The first international urban land surface model comparison concluded that models which neglected the anthropogenic heat flux in their surface energy balance performed at least as well as the models that did include a representation of this term. However, as this term supplies additional energy for the other fluxes within the energy balance, it was concluded that further investigation was required to understand these results.

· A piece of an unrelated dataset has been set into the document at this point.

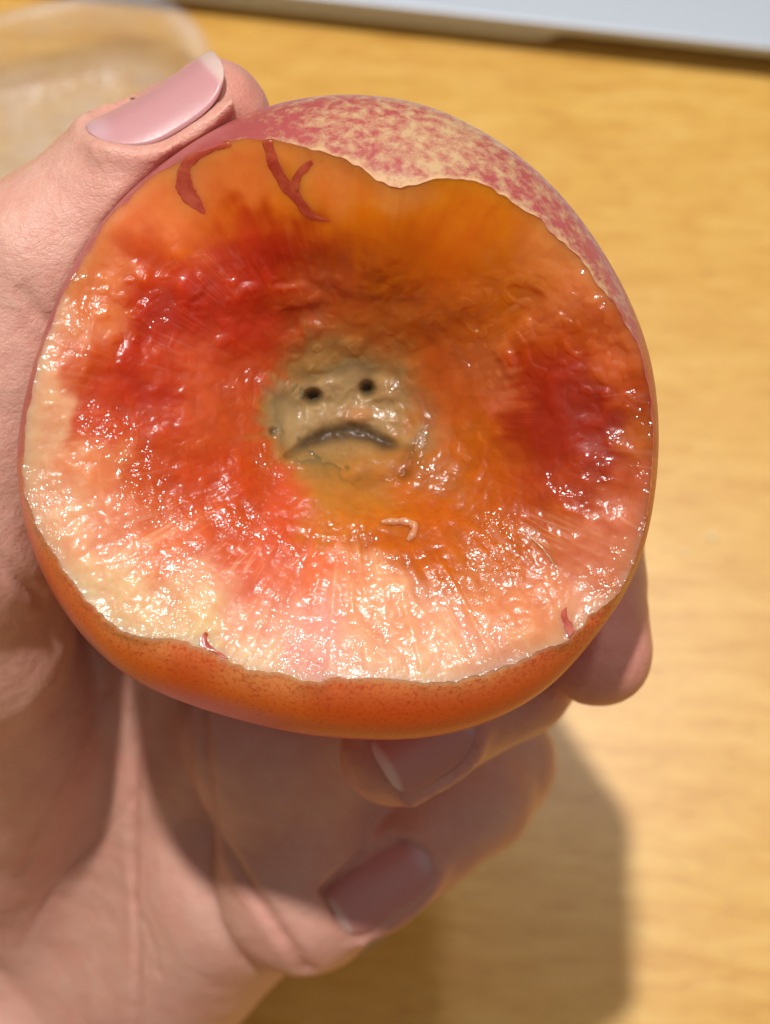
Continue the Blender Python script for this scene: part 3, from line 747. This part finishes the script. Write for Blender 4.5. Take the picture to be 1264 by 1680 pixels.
def hand_sdf(G, cut=True):
    # palm: four metacarpals, the ball of the thumb and the outer edge of the palm
    pl = seg(G, *[index[0][0], U(-60,1250,-8.5)], 1.05, 1.25)
    for a, b, ra, rb in ((middle[0][0], U(0,1420,-9.6), 1.05, 1.25), (U(440,1140,-5.6), U(60,1560,-10.6), 1.05, 1.25), (U(400,1440,-7.0), U(130,1680,-11.0), 1.05, 1.2),
                         (U(388,1472,-7.0), U(170,1740,-10.6), 1.2, 1.25), (U(60,1640,-11.0), U(-150,2400,-9.2), 1.5, 1.9), (U(-150,2400,-9.2), U(-300,3000,-7.2), 1.9, 2.1), (U(140,1700,-10.9), U(40,2400,-9.3), 1.3, 1.6), (U(40,2400,-9.3), U(-80,3000,-7.3), 1.6, 1.9)):
        pl = smin(pl, seg(G, a, b, ra, rb), 0.7)
    # the ball of the thumb and the web
    tm = smin(seg(G, thumb[0][0], thumb[1][0], thumb[0][1], thumb[1][1]), seg(G, thumb[1][0], thumb[2][0], thumb[1][1], thumb[2][1]), 0.4)
    tm = smin(tm, seg(G, U(100,1300,-8.0), U(-40,1000,-3.9), 1.0, 1.0), 0.5)
    tm = smin(tm, seg(G, thumb[2][0], index[0][0], 0.95, 0.9), 0.6)
    pl = smin(pl, tm, 0.35)
    th = smin(seg(G, thumb[2][0], thumb[3][0], thumb[2][1], thumb[3][1]), seg(G, thumb[3][0], thumb[4][0], thumb[3][1], thumb[4][1]), 0.15)
    th = smin(th, seg(G, thumb[4][0], thumb[5][0], thumb[4][1], thumb[5][1]), 0.2)
    d = smin(pl, th, 0.3)
    d = smin(d, chain(G, index), 0.12)
    d = smin(d, chain(G, middle), 0.06)
    rg = chain(G, ring); pk = chain(G, pinky)
    base = smin(smin(seg(G, ring[0][0], ring[1][0], 1.02, 0.90), seg(G, U(462,1200,-5.2), U(496,1462,-5.9), 1.05, 0.98), 0.8), pk, 0.9)
    d = smin(d, smin(base, rg, 0.04), 0.07)
    # creases of the palm and finger joints
    def crease(d, pts, w, dep, z):
        q = spline([U(x, y, zz) for (x, y), zz in zip(pts, z)], 9)
        c = None
        for a, b in zip(q[:-1], q[1:]):
            s = seg(G, a, b, w, w); c = s if c is None else np.minimum(c, s)
        return smax(d, -c, dep)
    return d
EXTRA = {}
def surf_along(c, n, lo=-1.5, hi=2.0):
    t = np.linspace(hi, lo, 700); P = c[None]+n[None]*t[:, None]
    G = [P[:, i].astype(np.float32) for i in range(3)]
    d = hand_sdf(G)
    i = np.argmax(d < 0); return t[i]
for k, nl in NAILS.items():
    c = U(nl['c'][0], nl['c'][1], nl['z']); fr = nail_frame(c, nl['axis'], nl['n'])
    t = surf_along(c, fr[2]); c = c+fr[2]*(t+0.0)
    ys = np.linspace(-0.42, 0.34, 9)*nl['L']; hs = np.array([surf_along(c+fr[1]*y, fr[2]) for y in ys])
    nl['poly'] = np.polyfit(ys, hs, 2); nl['frame'] = (c, *fr[1:])

def surface_nets(x0, x1, y0, y1, z0, z1, h):
    nx, ny, nz = [int(math.ceil((b-a)/h))+1 for a, b in ((x0, x1), (y0, y1), (z0, z1))]
    xs = (x0+h*np.arange(nx)).astype(np.float32); ys = (y0+h*np.arange(ny)).astype(np.float32); zs = (z0+h*np.arange(nz)).astype(np.float32)
    d = np.empty((nx, ny, nz), np.float32)
    ch = 24
    for i in range(0, nx, ch):
        G = np.meshgrid(xs[i:i+ch], ys, zs, indexing='ij')
        d[i:i+ch] = full_sdf(G)
    d[0] = d[-1] = 1; d[:, 0] = d[:, -1] = 1; d[:, :, 0] = d[:, :, -1] = 1
    ins = d < 0
    c = ins[:-1, :-1, :-1].astype(np.int8)
    cnt = np.zeros_like(c)
    for a in (0, 1):
        for b in (0, 1):
            for e in (0, 1): cnt += ins[a:nx-1+a, b:ny-1+b, e:nz-1+e]
    act = (cnt > 0) & (cnt < 8)
    idx = np.argwhere(act); vid = np.full(act.shape, -1, np.int64); vid[act] = np.arange(len(idx))
    acc = np.zeros((len(idx), 3)); num = np.zeros(len(idx))
    corners = [(a, b, e) for a in (0, 1) for b in (0, 1) for e in (0, 1)]
    for p in corners:
        for ax in range(3):
            if p[ax] == 1: continue
            q = list(p); q[ax] = 1
            va = d[idx[:, 0]+p[0], idx[:, 1]+p[1], idx[:, 2]+p[2]]; vb = d[idx[:, 0]+q[0], idx[:, 1]+q[1], idx[:, 2]+q[2]]
            m = (va < 0) != (vb < 0)
            t = np.where(m, va/(va-vb+1e-12), 0)
            pos = np.tile(np.array(p, float), (len(idx), 1)); pos[:, ax] += t
            acc[m] += pos[m]; num[m] += 1
    V = (idx + acc/num[:, None])*h + np.array([x0, y0, z0])
    F = []
    for ax in range(3):
        a1, a2 = (ax+1) % 3, (ax+2) % 3
        sl0 = [slice(None)]*3; sl1 = [slice(None)]*3; sl0[ax] = slice(0, -1); sl1[ax] = slice(1, None)
        A = ins[tuple(sl0)]; B = ins[tuple(sl1)]
        e = np.argwhere(A != B); fl = A[e[:, 0], e[:, 1], e[:, 2]]
        ok = (e[:, a1] > 0) & (e[:, a2] > 0) & (e[:, a1] < act.shape[a1]) & (e[:, a2] < act.shape[a2]) & (e[:, ax] < act.shape[ax])
        e = e[ok]; fl = fl[ok]
        def g(o1, o2):
            t = e.copy(); t[:, a1] -= o1; t[:, a2] -= o2; return vid[t[:, 0], t[:, 1], t[:, 2]]
        q = np.stack([g(1, 1), g(0, 1), g(0, 0), g(1, 0)], 1)
        q[~fl] = q[~fl][:, ::-1]
        F.append(q)
    F = np.concatenate(F); F = F[(F >= 0).all(1)]
    return V, F
CREASES = [  # palm lines: picture places, depth guess, width
 ([(232,1130),(222,1250),(220,1380),(224,1520),(228,1690)], 0.10),
 ([(175,1130),(135,1230),(80,1330),(30,1440)], 0.07),
 ([(232,1290),(170,1370),(100,1440),(30,1560)], 0.05),
 ([(330,1170),(338,1260),(352,1350),(400,1440),(455,1520),(505,1590)], 0.13),
 ([(220,1480),(250,1540),(262,1600)], 0.05),
 ([(38,478),(62,512),(100,545)], 0.07),
 ([(-20,905),(30,950),(70,985)], 0.10),
]
def full_sdf(G):
    d = hand_sdf(G)
    for nl in NAILS.values():
        c, A, Nv, X = nl['frame']
        if np.min(np.abs(G[0]-c[0])) > 1.5: continue
        pts = []
        for sgn, vs in ((-1, np.linspace(0.92, 0.04, 8)), (1, np.linspace(0.04, 0.92, 8))):
            for v in vs:
                y = (v-0.5)*nl['L']; x = sgn*(float(half_w(np.array(v), nl['W']))+0.07); y -= 0.07*max(0, 1-v/0.3)
                pts.append(c+X*(nl['Rc']*math.sin(x/nl['Rc']))+A*y+Nv*(float(np.polyval(nl['poly'], y))-nl['Rc']*(1-math.cos(x/nl['Rc']))-0.03))
        f = None
        for a, b in zip(pts[:-1], pts[1:]):
            q = seg(G, a, b, 0.085, 0.085); f = q if f is None else np.minimum(f, q)
        d = smin(d, f, 0.22)
    # the fruit presses into the hand
    d = smax(d, -(fruit_sdf(G)-0.012).astype(np.float32), 0.05)
    for nl in NAILS.values():
        c = nl['frame'][0]
        if np.min(np.abs(G[0]-c[0])) > 1.5: continue
        x, y, h = nail_local(G, nl)
        v = y/nl['L']+0.5
        hw = half_w(np.clip(v, 0, 1), nl['W'])
        plate = -nl['Rc']*(1-np.cos(np.clip(x/nl['Rc'], -1.4, 1.4))) + np.polyval(nl['poly'], np.clip(y, -0.6*nl['L'], 0.45*nl['L'])) - 0.25*np.maximum(y-0.45*nl['L'], 0)
        out = np.maximum(np.abs(x)-hw-0.015, np.maximum(-0.02-v, v-1.02-nl['tip'])*nl['L'])
        reg = np.maximum(out, -(h-plate+0.008)); reg = np.maximum(reg, h-plate-0.6)
        d = smax(d, (-reg).astype(np.float32), 0.05)
    return d
def snap_crease(pts):
    # drop the line onto the front surface of the hand
    q = spline(pts, 16); out = []
    zs = np.linspace(1.0, -12.5, 700)
    for x, y in q:
        P = U(np.full(700, x), np.full(700, y), zs); G = [P[:, i].astype(np.float32) for i in range(3)]
        d = hand_sdf(G); i = np.argmax(d < 0)
        if d[i] < 0: out.append(P[i])
    return np.array(out)
V, F = surface_nets(-9.0, 4.2, -16.0, 5.2, -13.2, 0.8, 0.072)
# carve the lines into the vertices along the surface normal
def vnormals(V, F):
    n = np.zeros_like(V); fn = np.cross(V[F[:, 2]]-V[F[:, 0]], V[F[:, 3]]-V[F[:, 1]])
    for k in range(4): np.add.at(n, F[:, k], fn)
    return n/(np.linalg.norm(n, axis=1)[:, None]+1e-12)
def relax(V, F, it, lam=0.5):
    E = np.concatenate([F[:, [0, 1]], F[:, [1, 2]], F[:, [2, 3]], F[:, [3, 0]]])
    deg = np.bincount(E[:, 0], minlength=len(V))+np.bincount(E[:, 1], minlength=len(V))
    for k in range(it):
        for l in (lam, -lam*1.04):
            s = np.zeros_like(V)
            for a in range(3):
                s[:, a] = np.bincount(E[:, 0], V[E[:, 1], a], len(V))+np.bincount(E[:, 1], V[E[:, 0], a], len(V))
            V = V + l*(s/deg[:, None]-V)
    return V
V = relax(V, F, 4)
VN = vnormals(V, F)
dark_line = np.zeros(len(V))
for pts, w in CREASES:
    L = snap_crease(pts)
    if len(L) < 3: continue
    near = np.where((np.abs(V[:, 0]-L[:, 0].mean()) < 3.5) & (np.abs(V[:, 1]-L[:, 1].mean()) < 4))[0]
    Vp = V[near]; best = np.full(len(near), 9.0)
    for a, b in zip(L[:-1], L[1:]):
        ab = b-a; h = np.clip(((Vp-a)@ab)/(ab@ab+1e-9), 0, 1); best = np.minimum(best, np.linalg.norm(Vp-a-h[:, None]*ab, axis=1))
    w = w*0.55; V[near] -= VN[near]*(w*np.exp(-(best/(0.5*w+0.05))**2) - 0.25*w*np.exp(-((best-3*w)/(1.5*w))**2))[:, None]
    dark_line[near] = np.maximum(dark_line[near], np.exp(-(best/(0.6*w+0.05))**2))
V = V + VN*(pn(V, 1.1, 61)*0.03 + pn(V, 3.0, 62)*0.010)[:, None]
# colour of the skin: rosier at finger ends and creases
hc = np.tile(lin((222, 170, 150)), (len(V), 1))
rosy = lin((212, 136, 120))
rk = np.zeros(len(V))
for ch in (thumb, index, middle, ring):
    rk = np.maximum(rk, np.exp(-(np.linalg.norm(V-ch[-1][0], axis=1)/1.3)**2))
rk = np.clip(0.75*rk + 0.15*dark_line + 0.25*pn(V, 0.8, 63), 0, 1)[:, None]
hc = hc*(1-rk)+rosy*rk
hand_base = U(60, 1500, -4.5)
hand = mesh_obj("hand", V, F, M_hand, origin=hand_base, col=hc)
hand["label"] = "left hand cupping the bitten nectarine, thumb on top, fingers curled round below"; hand["category"] = "hand"

def build_nail(key, name, bed, tipc):
    nl = NAILS[key]; c, A, Nv, X = nl['frame']; n, m_ = 44, 25
    P = []; C = []
    for i in range(n):
        v = i/(n-1)*(1+nl['tip']); vv = min(v, 1.0)
        hw = float(half_w(np.array(max(vv, 0.004)), nl['W']))
        te = max(0.0, (v-0.66)/(0.34+nl['tip']))*0.99; hw = hw*(1-te**2.6)**(1/2.6)
        for u in np.linspace(-1, 1, m_):
            x = hw*u; y = (v-0.5)*nl['L']
            z = -nl['Rc']*(1-math.cos(x/nl['Rc'])) + float(np.polyval(nl['poly'], min(y, 0.45*nl['L']))) - 0.25*max(y-0.45*nl['L'], 0) + 0.012
            P.append(c+X*(nl['Rc']*math.sin(x/nl['Rc']))+A*y+Nv*z)
            w = 0.8*float(ss(0.93, 0.985, v - 0.02*u*u)); lu = float(ss(0.20, 0.08, v+0.10*u*u))
            C.append(lin(bed)*(1-w)*(1-0.35*lu)+lin(tipc)*w+lin((226, 196, 206))*(1-w)*0.35*lu)
    o = mesh_obj(name, np.array(P), grid_faces(n, m_, False), M_nail, parent=hand, col=np.array(C))
    s = o.modifiers.new("thickness", 'SOLIDIFY'); s.thickness = 0.0004; s.offset = -1
    return o
build_nail('thumb', "thumbnail", (208, 150, 150), (220, 196, 184))
build_nail('middle', "fingernail", (208, 142, 128), (236, 204, 182))
build_nail('ring', "fingernail", (208, 140, 134), (226, 186, 172))

# ================================================================== drops of juice on the table
M_drop, ntd, bd = new_mat("juice_drop")
setp(bd, Base_Color=(0.86, 0.66, 0.34, 1), Roughness=0.06, IOR=1.34, Coat_Weight=1.0, Coat_Roughness=0.02)
ncd = noise(ntd, obj_co(ntd, 100), 4.0, 2); ntd.links.new(bump(ntd, ncd.outputs[0], 0.05, 0.0003), bd.inputs['Normal'])
for (px, py, r, lab) in ((1169, 880, 0.10, "larger drop of juice on the table right of the fruit"), (1125, 906, 0.08, "smaller drop of juice on the table beside the larger one")):
    c = place(on_table(px, py, 0)); Vd = []; nn = 20
    for a in np.linspace(0, math.pi/2*0.98, 7):
        for k in range(nn):
            t = 2*math.pi*k/nn; rr = r*0.01*math.cos(a)*(1+0.1*math.cos(2*t+px)); Vd.append((c[0]+rr*math.cos(t), c[1]+rr*math.sin(t), 0.0002+r*0.01*0.45*math.sin(a)))
    Fd = [tuple(f) for f in grid_faces(7, nn)] + [tuple(range(nn-1, -1, -1)), tuple(range(6*nn, 7*nn))]
    o = mesh_obj("juice_drop", Vd, Fd, M_drop, world_pts=True, origin=(c[0], c[1], 0))
    o["label"] = lab; o["category"] = "juice drop"; o["group"] = "juice drops on the table"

In this study we have used a couple of versions of the JULES model (a model that performed well in the comparison) to investigate the impact of the anthropogenic heat flux. This model originally neglected the term within its simulations, so provides as opportunity to assess the impact on the results from including the flux. The anthropogenic heat flux has been represented in the model in a variety of ways based on different averaging assumptions, in order to assess the impact of both including the flux, and having temporal variations. The methodologies include an average flux applied at every timestep over the whole simulation, a mean diurnal cycle applied to each day of the simulation, a monthly mean flux with the values for each month being applied at every timestep, and a diurnally varying monthly mean flux. The latter includes the full temporal variations from the observational dataset.

The results from each of the simulations will be presented and compared to the original simulations that neglected the anthropogenic heat flux. From these results, conclusions will be drawn on the importance of including the anthropogenic heat flux, having temporal variations in this flux, and the results from the urban comparison will be put into context.